** Exercise details **
Scan the data below and report how many lines include the word "objects". Nothing else is wanted.

** Entries provided **
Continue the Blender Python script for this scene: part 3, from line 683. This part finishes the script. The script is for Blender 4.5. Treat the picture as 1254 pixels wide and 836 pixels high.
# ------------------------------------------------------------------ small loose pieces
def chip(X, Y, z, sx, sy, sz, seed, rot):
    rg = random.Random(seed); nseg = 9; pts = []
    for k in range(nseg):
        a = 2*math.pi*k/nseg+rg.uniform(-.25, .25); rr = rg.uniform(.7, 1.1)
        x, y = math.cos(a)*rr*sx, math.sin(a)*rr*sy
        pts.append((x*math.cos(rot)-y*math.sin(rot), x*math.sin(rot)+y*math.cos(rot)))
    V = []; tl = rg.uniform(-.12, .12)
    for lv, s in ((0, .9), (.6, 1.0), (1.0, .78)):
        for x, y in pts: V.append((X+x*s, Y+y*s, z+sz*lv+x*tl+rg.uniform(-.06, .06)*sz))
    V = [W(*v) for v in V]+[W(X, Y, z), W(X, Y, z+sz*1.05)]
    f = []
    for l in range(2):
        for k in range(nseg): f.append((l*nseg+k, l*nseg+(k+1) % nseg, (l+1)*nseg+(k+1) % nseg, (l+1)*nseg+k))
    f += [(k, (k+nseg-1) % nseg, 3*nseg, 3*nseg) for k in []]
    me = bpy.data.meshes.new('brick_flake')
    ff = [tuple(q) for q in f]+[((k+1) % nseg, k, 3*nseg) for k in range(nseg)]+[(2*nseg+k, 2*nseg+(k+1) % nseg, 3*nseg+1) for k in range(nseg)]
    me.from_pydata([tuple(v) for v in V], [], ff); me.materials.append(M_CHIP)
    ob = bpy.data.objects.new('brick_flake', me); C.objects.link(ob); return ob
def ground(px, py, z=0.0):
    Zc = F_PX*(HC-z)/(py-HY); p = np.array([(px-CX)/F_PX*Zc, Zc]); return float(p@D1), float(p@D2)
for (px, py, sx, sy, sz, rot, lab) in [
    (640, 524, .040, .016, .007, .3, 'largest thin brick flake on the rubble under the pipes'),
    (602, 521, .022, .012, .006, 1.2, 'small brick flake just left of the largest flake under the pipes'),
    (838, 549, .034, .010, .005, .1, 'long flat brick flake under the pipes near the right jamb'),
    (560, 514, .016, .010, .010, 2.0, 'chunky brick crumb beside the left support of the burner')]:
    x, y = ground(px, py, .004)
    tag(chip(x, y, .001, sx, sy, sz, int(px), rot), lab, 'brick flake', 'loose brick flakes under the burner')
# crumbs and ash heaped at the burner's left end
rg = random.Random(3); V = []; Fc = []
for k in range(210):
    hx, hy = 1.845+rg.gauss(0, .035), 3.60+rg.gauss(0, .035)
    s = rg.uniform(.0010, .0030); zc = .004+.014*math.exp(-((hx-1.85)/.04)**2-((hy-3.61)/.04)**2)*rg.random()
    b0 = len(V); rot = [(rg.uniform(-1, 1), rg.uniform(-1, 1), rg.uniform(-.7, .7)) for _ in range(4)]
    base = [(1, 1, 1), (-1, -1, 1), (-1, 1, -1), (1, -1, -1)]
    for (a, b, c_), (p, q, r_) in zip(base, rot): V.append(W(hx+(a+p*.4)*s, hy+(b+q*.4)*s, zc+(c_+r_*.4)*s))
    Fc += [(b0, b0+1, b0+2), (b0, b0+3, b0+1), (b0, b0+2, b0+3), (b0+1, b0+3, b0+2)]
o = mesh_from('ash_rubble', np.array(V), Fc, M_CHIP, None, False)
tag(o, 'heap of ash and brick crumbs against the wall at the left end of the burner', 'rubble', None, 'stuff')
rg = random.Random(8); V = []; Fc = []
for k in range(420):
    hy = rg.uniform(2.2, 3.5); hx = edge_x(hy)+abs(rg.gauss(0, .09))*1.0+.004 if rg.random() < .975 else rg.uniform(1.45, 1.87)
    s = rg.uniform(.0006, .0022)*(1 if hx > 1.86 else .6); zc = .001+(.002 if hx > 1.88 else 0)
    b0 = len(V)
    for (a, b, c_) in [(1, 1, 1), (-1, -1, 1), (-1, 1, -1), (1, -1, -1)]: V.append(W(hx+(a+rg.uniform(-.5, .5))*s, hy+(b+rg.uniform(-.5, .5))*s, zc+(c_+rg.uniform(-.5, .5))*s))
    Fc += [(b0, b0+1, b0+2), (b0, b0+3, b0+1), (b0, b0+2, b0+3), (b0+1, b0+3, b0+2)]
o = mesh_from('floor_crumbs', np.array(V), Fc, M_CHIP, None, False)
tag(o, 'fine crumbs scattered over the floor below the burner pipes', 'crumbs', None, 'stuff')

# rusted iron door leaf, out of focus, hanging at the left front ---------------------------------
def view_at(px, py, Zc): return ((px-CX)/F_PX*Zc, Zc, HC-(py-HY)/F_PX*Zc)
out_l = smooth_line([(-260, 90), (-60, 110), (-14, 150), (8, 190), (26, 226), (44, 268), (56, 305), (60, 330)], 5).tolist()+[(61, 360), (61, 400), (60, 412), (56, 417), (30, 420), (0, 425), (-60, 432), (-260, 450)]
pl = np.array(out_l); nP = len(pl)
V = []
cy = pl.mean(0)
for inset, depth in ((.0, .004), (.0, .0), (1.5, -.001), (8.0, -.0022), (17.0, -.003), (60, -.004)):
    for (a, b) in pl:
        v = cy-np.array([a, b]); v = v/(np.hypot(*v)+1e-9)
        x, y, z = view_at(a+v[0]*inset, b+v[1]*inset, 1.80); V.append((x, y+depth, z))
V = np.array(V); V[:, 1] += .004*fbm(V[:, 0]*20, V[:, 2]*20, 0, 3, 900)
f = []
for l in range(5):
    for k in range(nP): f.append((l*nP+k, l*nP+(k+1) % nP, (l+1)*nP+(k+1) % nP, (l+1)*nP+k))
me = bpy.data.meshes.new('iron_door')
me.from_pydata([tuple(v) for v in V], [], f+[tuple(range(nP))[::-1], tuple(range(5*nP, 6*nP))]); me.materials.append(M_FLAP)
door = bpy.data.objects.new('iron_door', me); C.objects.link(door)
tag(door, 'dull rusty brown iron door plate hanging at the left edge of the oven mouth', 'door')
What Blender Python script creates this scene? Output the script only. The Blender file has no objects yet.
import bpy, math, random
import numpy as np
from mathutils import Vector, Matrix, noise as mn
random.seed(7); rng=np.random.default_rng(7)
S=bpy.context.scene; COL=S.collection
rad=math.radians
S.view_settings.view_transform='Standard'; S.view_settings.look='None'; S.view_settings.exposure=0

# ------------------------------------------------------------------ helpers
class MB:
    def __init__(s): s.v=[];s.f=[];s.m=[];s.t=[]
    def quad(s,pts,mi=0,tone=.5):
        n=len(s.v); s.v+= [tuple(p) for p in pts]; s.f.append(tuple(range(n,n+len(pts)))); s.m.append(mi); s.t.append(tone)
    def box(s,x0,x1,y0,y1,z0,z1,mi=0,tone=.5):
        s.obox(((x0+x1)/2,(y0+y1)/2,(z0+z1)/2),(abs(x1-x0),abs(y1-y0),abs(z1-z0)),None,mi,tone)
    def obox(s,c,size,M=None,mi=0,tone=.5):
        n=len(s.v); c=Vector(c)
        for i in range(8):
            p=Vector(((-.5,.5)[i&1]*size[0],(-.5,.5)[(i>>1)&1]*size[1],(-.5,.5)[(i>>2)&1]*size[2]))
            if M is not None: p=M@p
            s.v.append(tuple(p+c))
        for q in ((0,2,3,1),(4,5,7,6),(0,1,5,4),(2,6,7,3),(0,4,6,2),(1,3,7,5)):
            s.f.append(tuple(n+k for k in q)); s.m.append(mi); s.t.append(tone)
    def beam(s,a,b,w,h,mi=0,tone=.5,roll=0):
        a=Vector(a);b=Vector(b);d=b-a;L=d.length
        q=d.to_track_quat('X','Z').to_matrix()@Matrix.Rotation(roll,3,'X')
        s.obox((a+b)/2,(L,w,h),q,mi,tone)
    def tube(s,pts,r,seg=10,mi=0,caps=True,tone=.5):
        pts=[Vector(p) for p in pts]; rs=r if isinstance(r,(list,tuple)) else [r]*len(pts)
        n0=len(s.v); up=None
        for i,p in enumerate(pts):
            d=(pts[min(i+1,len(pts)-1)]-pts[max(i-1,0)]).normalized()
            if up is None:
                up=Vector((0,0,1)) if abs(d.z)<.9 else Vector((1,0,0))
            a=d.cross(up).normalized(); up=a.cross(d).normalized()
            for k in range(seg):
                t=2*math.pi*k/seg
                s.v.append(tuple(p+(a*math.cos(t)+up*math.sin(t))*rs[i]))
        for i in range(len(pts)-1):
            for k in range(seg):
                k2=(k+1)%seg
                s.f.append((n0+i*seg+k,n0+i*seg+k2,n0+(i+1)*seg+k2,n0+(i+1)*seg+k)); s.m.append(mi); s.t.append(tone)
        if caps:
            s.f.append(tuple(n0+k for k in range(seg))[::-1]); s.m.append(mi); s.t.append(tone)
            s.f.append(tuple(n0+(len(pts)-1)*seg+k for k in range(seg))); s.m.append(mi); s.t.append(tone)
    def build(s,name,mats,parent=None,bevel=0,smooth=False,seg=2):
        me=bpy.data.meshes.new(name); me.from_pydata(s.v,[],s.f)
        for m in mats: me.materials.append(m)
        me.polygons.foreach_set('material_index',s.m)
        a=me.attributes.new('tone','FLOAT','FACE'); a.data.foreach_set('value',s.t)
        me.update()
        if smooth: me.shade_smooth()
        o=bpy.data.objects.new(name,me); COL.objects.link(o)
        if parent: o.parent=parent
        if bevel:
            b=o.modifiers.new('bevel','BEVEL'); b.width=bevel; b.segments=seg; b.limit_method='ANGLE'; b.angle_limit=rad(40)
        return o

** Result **
4